WHAT IS REQUIRED: Count every line in the entries that contains "Blender". Report that count alone.

DATA SHOWN:
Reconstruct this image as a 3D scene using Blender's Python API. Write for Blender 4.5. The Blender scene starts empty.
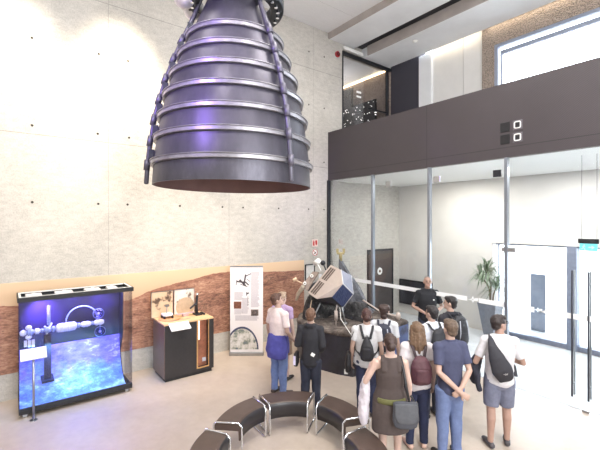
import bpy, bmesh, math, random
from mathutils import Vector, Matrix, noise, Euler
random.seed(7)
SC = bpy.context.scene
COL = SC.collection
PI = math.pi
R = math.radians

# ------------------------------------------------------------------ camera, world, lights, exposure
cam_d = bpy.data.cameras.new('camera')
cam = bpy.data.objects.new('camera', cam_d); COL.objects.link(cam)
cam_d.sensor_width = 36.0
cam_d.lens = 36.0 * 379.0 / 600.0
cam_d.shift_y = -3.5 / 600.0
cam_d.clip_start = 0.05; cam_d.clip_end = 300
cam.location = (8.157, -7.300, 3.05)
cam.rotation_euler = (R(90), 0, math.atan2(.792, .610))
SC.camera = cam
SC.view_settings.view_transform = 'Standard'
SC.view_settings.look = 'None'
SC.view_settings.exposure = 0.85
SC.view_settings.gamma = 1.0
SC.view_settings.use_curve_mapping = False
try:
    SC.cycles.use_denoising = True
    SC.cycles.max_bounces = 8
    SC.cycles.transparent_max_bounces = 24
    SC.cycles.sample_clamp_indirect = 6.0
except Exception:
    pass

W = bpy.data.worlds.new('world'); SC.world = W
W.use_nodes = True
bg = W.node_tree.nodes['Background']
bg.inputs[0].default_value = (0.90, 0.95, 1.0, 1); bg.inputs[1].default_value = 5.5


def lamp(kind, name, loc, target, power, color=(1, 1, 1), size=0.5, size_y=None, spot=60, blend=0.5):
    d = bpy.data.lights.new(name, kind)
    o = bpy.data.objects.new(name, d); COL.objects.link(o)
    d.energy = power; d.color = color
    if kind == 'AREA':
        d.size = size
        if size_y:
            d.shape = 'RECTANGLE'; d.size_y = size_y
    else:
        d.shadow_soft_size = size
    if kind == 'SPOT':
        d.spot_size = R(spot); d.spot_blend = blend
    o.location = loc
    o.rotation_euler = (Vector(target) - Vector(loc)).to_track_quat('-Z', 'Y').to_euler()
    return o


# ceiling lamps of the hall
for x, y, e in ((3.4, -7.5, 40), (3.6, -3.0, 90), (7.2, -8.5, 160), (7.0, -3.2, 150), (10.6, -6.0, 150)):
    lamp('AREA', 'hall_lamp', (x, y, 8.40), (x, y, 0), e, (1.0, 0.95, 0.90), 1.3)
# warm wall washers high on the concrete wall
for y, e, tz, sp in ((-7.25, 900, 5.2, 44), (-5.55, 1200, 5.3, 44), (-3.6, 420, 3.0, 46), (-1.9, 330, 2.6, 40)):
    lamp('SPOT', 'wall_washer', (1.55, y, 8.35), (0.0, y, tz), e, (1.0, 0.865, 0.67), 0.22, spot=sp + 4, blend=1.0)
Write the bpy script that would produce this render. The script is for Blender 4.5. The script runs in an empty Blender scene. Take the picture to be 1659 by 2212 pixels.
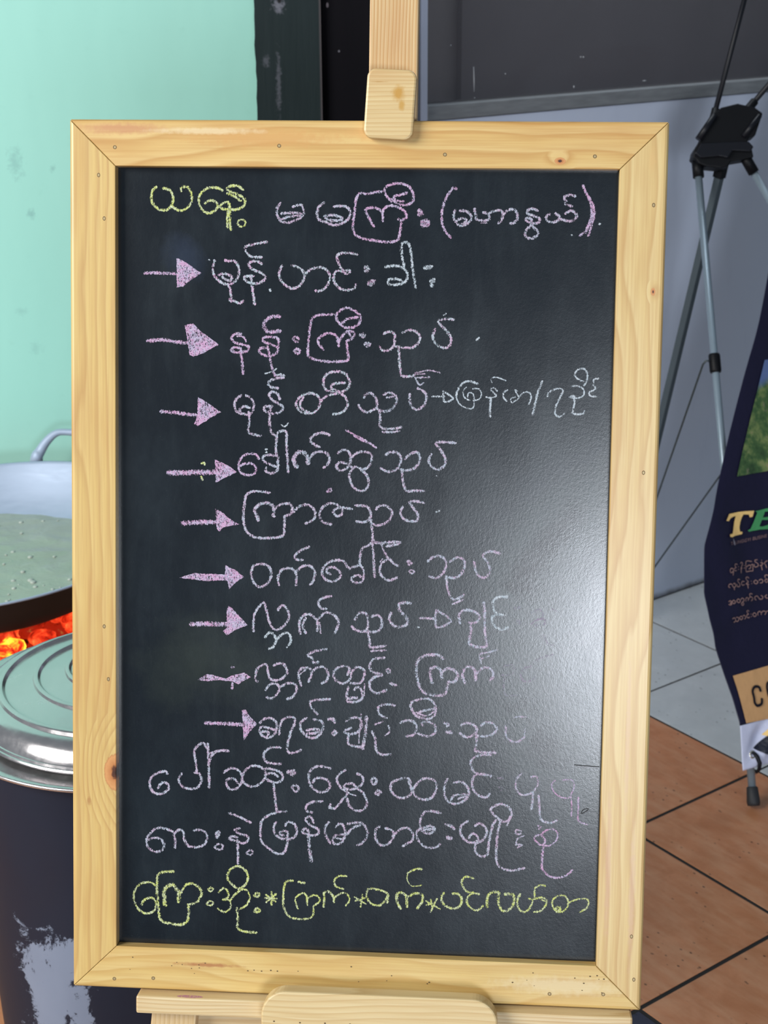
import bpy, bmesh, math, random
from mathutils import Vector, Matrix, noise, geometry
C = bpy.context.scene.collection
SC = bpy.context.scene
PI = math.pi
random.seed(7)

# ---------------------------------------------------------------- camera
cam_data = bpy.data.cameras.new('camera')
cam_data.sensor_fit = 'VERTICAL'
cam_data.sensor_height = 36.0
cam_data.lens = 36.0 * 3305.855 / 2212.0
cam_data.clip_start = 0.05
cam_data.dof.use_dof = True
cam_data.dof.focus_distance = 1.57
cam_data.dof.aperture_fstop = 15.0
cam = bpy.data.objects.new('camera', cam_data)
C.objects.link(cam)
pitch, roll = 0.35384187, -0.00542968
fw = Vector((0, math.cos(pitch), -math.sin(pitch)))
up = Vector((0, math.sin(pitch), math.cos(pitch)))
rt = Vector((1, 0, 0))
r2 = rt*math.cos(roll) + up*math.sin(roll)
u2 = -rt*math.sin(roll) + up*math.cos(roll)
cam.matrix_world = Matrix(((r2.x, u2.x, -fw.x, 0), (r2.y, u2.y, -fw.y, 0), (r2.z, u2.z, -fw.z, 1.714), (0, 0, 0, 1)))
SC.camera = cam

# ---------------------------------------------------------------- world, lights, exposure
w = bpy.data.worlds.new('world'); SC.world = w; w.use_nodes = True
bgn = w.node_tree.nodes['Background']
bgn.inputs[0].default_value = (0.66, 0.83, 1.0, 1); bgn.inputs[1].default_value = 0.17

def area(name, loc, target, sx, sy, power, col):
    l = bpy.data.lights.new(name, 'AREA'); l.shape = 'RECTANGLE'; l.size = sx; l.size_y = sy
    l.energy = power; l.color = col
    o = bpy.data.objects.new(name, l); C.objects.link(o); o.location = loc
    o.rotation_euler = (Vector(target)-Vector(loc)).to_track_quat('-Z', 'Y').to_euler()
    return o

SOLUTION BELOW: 2